Unlike John Mearsheimer and Stephan Walt, authors of The Israel Lobby and U.S. Foreign Policy, Levinson places the onus of American interventionism upon the presidency. Pressure groups such as the Iraqi National Congress and the Project for the New American Century “did not coerce the [George W. Bush] administration into doing something it did not want to do,” he argues, but rather served as an external partner that “helped persuade the public and Congress to go along.” Noting that both President Bush and Vice President Dick Cheney had backgrounds in the oil industry and were primed to “identify a national security interest in promoting the stability of the supply for oil,” he suggests that they “needed no prodding from the outside.”

Levinson concludes by looking forward, speculating about the new forms propaganda-laundering will take in the digital era. Interwar organizations had to operate on a hub-and-spoke model, headquartered in New York or Washington with local chapters staffed through standing social and professional networks. Not so now, when the costs of organizing and the barriers to disseminating information have both come down. The same absence of friction that enables people to challenge the existing status quo can be used to propagandize them back into it.

Like all good books, The President’s Echo System raises further questions. Does Levinson’s thesis hold as firmly in the late Cold War and beyond as it did in World War II and the early U.S.–Soviet confrontation? Or did presidential agency diminish once an interventionist consensus hardened into not just a norm of the presidency but an entrenched feature of the state itself, with a Congress that at times has been more hawkish than the president? No book serves as a final word on any given subject, but Levinson’s work is a welcome addition to this evolving literature.

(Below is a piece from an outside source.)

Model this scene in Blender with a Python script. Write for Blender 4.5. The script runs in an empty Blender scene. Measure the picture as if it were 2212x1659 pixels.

Despite such strengths, the book does contain a few historical inaccuracies. For instance, Levinson’s chapter on World War II says that Sen. Robert A. Taft (R–Ohio) was “among a small number of legislators who had opposed sending aid to the Allies before Pearl Harbor.” That misstates Taft’s position: Like a number of conservative Republicans on the eve of the war, Taft did not oppose aiding Great Britain per se, but he compromised on the issue by reluctantly endorsing the “cash and carry” provision in later iterations of the Neutrality Act. The provision held that the Allies could purchase munitions and other supplies so long as they paid for them up front and transported the items themselves. The difference may seem pedantic, but such policy minutiae fed into the EGOs’ work as they collapsed these distinctions and treated aid to the Allies as a binary policy choice when it was anything but.

Levinson has another lapse when he describes a photo of Sen. Burton K. Wheeler (D–Mont.) and the aviator turned America First activist Charles Lindbergh with “arms raised in the Nazi salute.” In fact, Wheeler and Lindbergh were not Sieg Heil-ing; they were doing the aesthetically similar Bellamy salute, which Americans used to perform during the Pledge of Allegiance. Levinson’s citations for the incident are a polemical essay in The New York Review of Books and the Rachel Maddow podcast Ultra, neither of which is a rigorous secondary source.

But these are small problems. The President’s Echo System is a worthy examination of how foreign policy propaganda operates in the United States. If you’re among those arrayed against that system, it’s a valuable tool for understanding what you face.